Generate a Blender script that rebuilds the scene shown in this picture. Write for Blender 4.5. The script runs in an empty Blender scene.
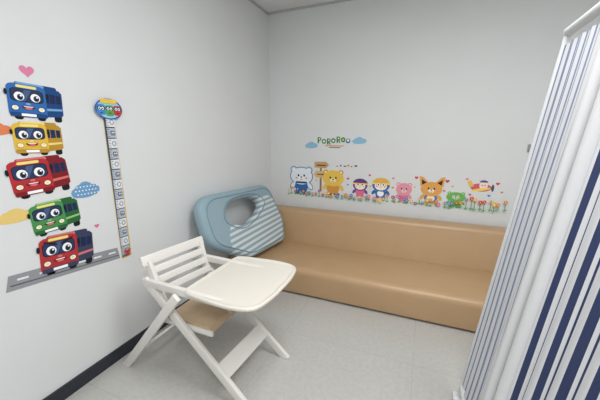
import bpy, bmesh, random
from math import *
from mathutils import Vector, Matrix
random.seed(4)
D=3.287; H=2.79; XR=3.7; YF=-1.4
sc=bpy.context.scene
sc.view_settings.view_transform='Standard'

# ---------------------------------------------------------------- materials
def lin(c):
    return tuple(((v/255)/12.92 if v/255<=0.04045 else ((v/255+0.055)/1.055)**2.4) for v in c)+(1,)
_m={}
def mat(name,c,rough=.6,noise=0,scale=20,bump=0,metal=0,spec=.5):
    if name in _m: return _m[name]
    m=bpy.data.materials.new(name); m.use_nodes=True; nt=m.node_tree; b=nt.nodes['Principled BSDF']
    b.inputs['Roughness'].default_value=rough; b.inputs['Metallic'].default_value=metal
    b.inputs['Specular IOR Level'].default_value=spec
    col=lin(c); b.inputs['Base Color'].default_value=col
    if noise or bump:
        tc=nt.nodes.new('ShaderNodeTexCoord'); n=nt.nodes.new('ShaderNodeTexNoise'); n.inputs['Scale'].default_value=scale; n.inputs['Detail'].default_value=5
        nt.links.new(tc.outputs['Object'],n.inputs['Vector'])
        if noise:
            r=nt.nodes.new('ShaderNodeValToRGB'); r.color_ramp.elements[0].position=.3; r.color_ramp.elements[1].position=.7
            r.color_ramp.elements[0].color=tuple(v*(1-noise) for v in col[:3])+(1,)
            r.color_ramp.elements[1].color=tuple(min(1,v*(1+noise)) for v in col[:3])+(1,)
            nt.links.new(n.outputs['Fac'],r.inputs['Fac']); nt.links.new(r.outputs['Color'],b.inputs['Base Color'])
        if bump:
            bp=nt.nodes.new('ShaderNodeBump'); bp.inputs['Strength'].default_value=bump; bp.inputs['Distance'].default_value=.003
            nt.links.new(n.outputs['Fac'],bp.inputs['Height']); nt.links.new(bp.outputs['Normal'],b.inputs['Normal'])
    _m[name]=m; return m
def cmat(c):
    g=.299*c[0]+.587*c[1]+.114*c[2]
    c=tuple(int(v*.88+g*.12) for v in c)
    return mat('print_%d_%d_%d'%tuple(c),c,.6,spec=.25)

M_wall=mat('wall_paint',(221,223,223),.85,.012,3,.08)
M_ceil=mat('ceiling_board',(226,227,227),.9,.02,30)
M_trim=mat('ceiling_trim_paint',(185,186,186),.6)
M_base=mat('baseboard_vinyl',(38,42,52),.5)
M_white=mat('white_painted_wood',(226,223,217),.4,.01,8)
M_ivory=mat('tray_ivory',(220,214,203),.35)
M_ply=mat('seat_plywood',(190,165,133),.5,.06,12)
M_tan=mat('sofa_leatherette',(183,151,114),.36,.03,6,.12)
M_black=mat('sofa_foot_plastic',(30,28,26),.6)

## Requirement
Repeat only what lies between the start of the data and the end of the line containing "sc.view_settings.view_transform='Standard'", exactly, with pictures left out.

## Result of this task
Generate a Blender script that rebuilds the scene shown in this picture. Write for Blender 4.5. The script runs in an empty Blender scene.
import bpy, bmesh, random
from math import *
from mathutils import Vector, Matrix
random.seed(4)
D=3.287; H=2.79; XR=3.7; YF=-1.4
sc=bpy.context.scene
sc.view_settings.view_transform='Standard'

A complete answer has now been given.